What is expected —
Set down the material once more, exactly as it appears.

Data lines —
☆ ☆ ☆ ☆ ☆ ☆ ☆

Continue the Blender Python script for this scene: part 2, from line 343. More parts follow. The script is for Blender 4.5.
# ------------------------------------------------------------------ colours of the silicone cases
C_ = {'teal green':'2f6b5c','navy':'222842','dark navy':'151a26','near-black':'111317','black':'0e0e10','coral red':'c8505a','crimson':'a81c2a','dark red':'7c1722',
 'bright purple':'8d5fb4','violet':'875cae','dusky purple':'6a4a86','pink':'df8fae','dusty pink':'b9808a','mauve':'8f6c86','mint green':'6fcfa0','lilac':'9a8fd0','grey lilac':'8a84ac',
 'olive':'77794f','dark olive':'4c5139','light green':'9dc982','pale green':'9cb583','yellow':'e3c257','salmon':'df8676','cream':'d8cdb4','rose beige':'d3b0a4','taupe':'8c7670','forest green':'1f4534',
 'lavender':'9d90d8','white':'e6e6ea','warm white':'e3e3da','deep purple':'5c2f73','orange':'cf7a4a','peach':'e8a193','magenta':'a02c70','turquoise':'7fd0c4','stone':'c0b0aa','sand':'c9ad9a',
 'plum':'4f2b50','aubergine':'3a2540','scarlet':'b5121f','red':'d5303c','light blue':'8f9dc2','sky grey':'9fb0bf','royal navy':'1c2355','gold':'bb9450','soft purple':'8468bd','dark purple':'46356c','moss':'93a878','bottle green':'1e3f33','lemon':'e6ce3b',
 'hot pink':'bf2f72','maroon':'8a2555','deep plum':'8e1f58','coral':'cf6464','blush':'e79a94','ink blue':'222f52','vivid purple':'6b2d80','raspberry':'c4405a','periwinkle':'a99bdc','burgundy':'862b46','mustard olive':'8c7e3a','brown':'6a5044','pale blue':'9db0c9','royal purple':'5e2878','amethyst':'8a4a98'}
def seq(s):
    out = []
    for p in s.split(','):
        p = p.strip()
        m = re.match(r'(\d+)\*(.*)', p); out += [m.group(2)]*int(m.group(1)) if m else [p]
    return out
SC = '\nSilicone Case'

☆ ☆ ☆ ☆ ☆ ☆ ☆

Exercise answer —
Continue the Blender Python script for this scene: part 2, from line 343. More parts follow. The script is for Blender 4.5.
# ------------------------------------------------------------------ colours of the silicone cases
C_ = {'teal green':'2f6b5c','navy':'222842','dark navy':'151a26','near-black':'111317','black':'0e0e10','coral red':'c8505a','crimson':'a81c2a','dark red':'7c1722',
 'bright purple':'8d5fb4','violet':'875cae','dusky purple':'6a4a86','pink':'df8fae','dusty pink':'b9808a','mauve':'8f6c86','mint green':'6fcfa0','lilac':'9a8fd0','grey lilac':'8a84ac',
 'olive':'77794f','dark olive':'4c5139','light green':'9dc982','pale green':'9cb583','yellow':'e3c257','salmon':'df8676','cream':'d8cdb4','rose beige':'d3b0a4','taupe':'8c7670','forest green':'1f4534',
 'lavender':'9d90d8','white':'e6e6ea','warm white':'e3e3da','deep purple':'5c2f73','orange':'cf7a4a','peach':'e8a193','magenta':'a02c70','turquoise':'7fd0c4','stone':'c0b0aa','sand':'c9ad9a',
 'plum':'4f2b50','aubergine':'3a2540','scarlet':'b5121f','red':'d5303c','light blue':'8f9dc2','sky grey':'9fb0bf','royal navy':'1c2355','gold':'bb9450','soft purple':'8468bd','dark purple':'46356c','moss':'93a878','bottle green':'1e3f33','lemon':'e6ce3b',
 'hot pink':'bf2f72','maroon':'8a2555','deep plum':'8e1f58','coral':'cf6464','blush':'e79a94','ink blue':'222f52','vivid purple':'6b2d80','raspberry':'c4405a','periwinkle':'a99bdc','burgundy':'862b46','mustard olive':'8c7e3a','brown':'6a5044','pale blue':'9db0c9','royal purple':'5e2878','amethyst':'8a4a98'}
def seq(s):
    out = []
    for p in s.split(','):
        p = p.strip()
        m = re.match(r'(\d+)\*(.*)', p); out += [m.group(2)]*int(m.group(1)) if m else [p]
    return out
SC = '\nSilicone Case'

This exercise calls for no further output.